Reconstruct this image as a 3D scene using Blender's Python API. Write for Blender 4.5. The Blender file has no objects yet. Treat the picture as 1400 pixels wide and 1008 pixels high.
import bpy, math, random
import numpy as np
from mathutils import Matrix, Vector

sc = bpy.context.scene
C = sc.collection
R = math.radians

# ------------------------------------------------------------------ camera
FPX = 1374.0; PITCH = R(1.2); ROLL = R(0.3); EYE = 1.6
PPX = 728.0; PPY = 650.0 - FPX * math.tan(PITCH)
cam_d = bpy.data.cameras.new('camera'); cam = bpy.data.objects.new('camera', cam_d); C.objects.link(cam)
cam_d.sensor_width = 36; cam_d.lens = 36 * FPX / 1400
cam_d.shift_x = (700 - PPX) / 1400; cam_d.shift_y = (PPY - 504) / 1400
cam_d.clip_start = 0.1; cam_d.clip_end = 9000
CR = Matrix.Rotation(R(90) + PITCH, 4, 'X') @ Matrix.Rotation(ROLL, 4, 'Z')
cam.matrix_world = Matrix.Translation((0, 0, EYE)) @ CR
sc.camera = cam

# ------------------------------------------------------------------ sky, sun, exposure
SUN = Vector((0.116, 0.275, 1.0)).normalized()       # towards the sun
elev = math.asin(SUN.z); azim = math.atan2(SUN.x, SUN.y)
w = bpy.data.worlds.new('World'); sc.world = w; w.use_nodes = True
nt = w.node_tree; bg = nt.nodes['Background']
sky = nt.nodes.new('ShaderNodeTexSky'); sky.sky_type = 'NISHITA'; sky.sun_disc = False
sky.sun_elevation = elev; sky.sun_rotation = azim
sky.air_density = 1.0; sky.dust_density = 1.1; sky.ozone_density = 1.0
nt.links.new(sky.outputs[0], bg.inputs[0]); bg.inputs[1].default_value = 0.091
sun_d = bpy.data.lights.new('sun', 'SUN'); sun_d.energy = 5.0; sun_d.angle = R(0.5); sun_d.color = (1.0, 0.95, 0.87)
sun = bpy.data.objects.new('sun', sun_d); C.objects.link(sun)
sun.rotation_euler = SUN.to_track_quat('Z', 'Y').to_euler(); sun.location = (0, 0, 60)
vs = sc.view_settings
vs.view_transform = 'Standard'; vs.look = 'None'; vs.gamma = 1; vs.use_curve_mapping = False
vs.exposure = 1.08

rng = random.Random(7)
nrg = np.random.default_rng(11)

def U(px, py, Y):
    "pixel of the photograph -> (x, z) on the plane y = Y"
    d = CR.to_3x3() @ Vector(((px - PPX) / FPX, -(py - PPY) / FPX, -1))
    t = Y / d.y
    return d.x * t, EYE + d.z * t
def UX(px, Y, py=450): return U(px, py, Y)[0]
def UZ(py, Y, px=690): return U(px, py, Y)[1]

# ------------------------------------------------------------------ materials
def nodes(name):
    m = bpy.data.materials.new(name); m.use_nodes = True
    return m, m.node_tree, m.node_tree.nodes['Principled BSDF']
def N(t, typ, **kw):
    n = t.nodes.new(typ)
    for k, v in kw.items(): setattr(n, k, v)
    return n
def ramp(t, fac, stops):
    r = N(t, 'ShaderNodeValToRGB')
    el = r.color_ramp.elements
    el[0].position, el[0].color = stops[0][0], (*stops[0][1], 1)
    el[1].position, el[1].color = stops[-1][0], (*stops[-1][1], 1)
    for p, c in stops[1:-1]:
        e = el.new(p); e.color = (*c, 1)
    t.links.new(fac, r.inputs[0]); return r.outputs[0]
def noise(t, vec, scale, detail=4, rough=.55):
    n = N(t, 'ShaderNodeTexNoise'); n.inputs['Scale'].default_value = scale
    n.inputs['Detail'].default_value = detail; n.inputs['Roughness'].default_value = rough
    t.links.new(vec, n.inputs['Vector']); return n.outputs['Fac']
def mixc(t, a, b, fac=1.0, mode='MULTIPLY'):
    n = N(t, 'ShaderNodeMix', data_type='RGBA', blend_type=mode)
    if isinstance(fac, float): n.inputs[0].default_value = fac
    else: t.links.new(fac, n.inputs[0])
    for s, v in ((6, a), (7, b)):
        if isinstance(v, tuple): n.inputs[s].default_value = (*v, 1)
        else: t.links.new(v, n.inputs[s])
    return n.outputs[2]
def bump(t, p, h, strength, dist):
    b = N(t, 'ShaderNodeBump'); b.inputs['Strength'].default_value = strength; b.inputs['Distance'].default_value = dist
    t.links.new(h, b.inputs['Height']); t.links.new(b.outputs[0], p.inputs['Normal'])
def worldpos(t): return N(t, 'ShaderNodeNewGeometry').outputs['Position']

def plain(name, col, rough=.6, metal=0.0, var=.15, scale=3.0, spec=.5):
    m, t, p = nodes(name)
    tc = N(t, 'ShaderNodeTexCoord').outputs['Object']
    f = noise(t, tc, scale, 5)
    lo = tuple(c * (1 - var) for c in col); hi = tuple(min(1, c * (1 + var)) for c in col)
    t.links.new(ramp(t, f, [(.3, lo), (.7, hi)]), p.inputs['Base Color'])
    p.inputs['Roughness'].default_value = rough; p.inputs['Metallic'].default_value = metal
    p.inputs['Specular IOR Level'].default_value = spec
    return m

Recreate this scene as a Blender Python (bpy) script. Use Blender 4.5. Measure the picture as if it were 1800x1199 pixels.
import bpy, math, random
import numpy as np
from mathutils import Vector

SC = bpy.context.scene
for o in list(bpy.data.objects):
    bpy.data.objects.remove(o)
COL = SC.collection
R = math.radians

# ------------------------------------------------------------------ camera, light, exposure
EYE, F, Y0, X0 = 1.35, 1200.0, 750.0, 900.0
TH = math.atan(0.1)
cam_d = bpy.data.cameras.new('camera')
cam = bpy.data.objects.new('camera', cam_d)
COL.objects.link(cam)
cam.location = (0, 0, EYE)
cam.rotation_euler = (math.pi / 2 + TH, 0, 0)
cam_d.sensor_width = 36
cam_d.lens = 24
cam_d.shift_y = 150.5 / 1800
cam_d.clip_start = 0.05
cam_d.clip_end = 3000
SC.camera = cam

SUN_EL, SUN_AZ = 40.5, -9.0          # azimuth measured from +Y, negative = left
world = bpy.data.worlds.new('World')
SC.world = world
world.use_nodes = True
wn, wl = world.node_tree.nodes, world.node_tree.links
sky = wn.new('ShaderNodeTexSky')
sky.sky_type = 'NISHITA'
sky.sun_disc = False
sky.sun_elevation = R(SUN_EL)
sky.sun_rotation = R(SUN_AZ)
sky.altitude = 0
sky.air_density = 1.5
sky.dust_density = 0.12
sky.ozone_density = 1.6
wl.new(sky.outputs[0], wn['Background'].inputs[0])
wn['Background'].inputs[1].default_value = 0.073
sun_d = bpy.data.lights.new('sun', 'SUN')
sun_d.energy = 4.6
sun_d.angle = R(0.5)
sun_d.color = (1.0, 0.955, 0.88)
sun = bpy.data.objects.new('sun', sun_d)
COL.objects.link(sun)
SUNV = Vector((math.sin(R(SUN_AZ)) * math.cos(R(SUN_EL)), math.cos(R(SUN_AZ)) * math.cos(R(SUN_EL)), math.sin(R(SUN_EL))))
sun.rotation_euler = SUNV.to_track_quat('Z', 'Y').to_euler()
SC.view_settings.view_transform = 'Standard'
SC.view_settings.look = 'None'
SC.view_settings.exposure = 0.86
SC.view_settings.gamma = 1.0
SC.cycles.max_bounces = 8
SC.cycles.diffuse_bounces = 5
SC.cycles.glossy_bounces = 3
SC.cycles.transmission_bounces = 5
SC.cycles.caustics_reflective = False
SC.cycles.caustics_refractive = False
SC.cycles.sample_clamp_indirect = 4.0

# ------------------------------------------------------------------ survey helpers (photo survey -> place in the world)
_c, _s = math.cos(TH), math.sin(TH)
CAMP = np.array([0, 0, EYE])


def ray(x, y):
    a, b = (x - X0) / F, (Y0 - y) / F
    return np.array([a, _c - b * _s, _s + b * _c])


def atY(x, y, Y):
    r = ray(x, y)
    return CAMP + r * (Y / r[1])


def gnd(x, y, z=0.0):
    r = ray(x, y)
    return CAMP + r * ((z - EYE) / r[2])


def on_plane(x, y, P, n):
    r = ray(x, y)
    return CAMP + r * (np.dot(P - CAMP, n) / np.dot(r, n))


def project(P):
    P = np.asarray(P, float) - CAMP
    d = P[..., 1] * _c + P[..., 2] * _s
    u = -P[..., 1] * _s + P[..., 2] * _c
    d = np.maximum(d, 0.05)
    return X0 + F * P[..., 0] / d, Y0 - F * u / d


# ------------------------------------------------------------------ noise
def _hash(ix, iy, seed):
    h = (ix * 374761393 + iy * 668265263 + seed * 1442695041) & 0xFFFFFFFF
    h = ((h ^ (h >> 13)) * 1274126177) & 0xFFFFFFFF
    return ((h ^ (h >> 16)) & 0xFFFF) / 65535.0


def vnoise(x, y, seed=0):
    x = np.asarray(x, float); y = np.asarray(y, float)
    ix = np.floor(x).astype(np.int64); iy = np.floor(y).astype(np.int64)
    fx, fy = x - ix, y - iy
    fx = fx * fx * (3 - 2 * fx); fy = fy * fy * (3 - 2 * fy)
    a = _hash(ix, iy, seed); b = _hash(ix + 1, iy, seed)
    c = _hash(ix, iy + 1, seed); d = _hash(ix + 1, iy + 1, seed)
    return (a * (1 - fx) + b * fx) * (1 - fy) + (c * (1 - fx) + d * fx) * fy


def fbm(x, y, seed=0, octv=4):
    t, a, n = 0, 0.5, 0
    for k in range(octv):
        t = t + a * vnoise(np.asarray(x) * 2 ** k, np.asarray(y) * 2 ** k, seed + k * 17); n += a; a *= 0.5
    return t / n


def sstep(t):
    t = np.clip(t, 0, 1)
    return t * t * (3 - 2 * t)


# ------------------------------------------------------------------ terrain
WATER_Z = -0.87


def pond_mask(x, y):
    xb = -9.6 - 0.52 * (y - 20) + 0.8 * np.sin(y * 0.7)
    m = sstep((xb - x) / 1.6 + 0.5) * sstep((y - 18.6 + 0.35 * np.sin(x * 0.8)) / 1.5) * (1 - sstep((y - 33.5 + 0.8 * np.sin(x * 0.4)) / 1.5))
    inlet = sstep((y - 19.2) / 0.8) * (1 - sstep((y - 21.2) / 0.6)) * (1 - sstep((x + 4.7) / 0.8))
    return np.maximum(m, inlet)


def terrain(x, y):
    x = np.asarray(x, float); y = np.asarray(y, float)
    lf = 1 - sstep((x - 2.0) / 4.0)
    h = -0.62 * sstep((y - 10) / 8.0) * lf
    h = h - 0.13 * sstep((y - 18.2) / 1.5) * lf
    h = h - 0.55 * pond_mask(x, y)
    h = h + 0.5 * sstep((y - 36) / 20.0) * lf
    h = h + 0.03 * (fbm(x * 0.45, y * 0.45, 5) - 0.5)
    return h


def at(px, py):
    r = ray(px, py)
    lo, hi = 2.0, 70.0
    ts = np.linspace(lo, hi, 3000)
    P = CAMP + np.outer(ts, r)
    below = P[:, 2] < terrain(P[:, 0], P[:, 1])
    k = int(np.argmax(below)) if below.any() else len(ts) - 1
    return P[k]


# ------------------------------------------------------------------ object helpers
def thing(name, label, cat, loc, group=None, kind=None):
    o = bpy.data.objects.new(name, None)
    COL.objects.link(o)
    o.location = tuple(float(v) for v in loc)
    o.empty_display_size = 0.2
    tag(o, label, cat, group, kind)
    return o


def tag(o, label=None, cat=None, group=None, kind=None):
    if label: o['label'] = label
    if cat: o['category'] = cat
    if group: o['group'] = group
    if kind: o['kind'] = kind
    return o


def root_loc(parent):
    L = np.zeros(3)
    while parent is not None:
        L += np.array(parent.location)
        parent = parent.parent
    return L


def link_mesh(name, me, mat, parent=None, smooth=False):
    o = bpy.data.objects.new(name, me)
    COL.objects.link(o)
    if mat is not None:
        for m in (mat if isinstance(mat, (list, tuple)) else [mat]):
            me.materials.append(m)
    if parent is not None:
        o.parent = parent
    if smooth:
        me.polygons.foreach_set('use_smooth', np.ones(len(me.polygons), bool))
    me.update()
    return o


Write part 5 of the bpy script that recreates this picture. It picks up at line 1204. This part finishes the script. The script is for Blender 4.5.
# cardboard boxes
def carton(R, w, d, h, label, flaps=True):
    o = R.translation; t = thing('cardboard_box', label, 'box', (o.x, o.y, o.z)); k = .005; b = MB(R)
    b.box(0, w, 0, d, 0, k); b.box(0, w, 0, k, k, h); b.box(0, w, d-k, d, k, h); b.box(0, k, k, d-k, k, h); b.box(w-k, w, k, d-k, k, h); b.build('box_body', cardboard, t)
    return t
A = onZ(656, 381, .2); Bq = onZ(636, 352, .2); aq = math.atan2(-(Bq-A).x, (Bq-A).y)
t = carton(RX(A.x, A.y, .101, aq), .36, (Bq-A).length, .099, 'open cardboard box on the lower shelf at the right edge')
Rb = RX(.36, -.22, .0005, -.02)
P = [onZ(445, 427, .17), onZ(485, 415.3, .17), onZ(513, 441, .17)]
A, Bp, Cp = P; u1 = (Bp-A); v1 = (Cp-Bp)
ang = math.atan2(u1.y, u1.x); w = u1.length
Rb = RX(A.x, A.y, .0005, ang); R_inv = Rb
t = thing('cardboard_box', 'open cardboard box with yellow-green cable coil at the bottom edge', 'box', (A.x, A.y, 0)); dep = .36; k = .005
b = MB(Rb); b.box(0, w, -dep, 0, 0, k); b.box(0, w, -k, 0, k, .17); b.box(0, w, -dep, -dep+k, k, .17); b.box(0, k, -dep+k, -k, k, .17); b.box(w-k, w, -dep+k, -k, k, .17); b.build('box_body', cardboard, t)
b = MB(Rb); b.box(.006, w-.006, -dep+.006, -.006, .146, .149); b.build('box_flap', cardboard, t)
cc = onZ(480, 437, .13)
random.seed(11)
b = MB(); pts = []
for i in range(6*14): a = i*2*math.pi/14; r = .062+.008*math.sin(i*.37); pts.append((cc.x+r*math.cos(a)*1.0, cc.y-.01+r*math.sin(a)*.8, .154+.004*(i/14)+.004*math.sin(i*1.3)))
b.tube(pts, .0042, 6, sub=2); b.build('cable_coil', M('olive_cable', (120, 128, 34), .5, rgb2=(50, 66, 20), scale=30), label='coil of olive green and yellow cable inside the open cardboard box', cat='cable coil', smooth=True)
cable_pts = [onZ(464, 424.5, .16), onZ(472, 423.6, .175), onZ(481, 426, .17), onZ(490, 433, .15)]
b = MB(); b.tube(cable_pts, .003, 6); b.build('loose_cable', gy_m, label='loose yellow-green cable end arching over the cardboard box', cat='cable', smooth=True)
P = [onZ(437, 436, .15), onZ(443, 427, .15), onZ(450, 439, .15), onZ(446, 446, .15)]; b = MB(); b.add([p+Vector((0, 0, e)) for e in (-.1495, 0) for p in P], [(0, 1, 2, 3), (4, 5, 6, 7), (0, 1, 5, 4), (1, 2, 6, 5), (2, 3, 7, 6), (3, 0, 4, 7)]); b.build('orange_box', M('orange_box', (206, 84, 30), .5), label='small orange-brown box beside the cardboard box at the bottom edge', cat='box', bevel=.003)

→ TASK DESCRIPTION
Identify the lines above with the word "pixels". Copy them.

→ SOLUTION FOR THIS TASK
Reconstruct this image as a 3D scene using Blender's Python API. Write for Blender 4.5. The Blender file has no objects yet. Treat the picture as 1400 pixels wide and 1008 pixels high.
Recreate this scene as a Blender Python (bpy) script. Use Blender 4.5. Measure the picture as if it were 1800x1199 pixels.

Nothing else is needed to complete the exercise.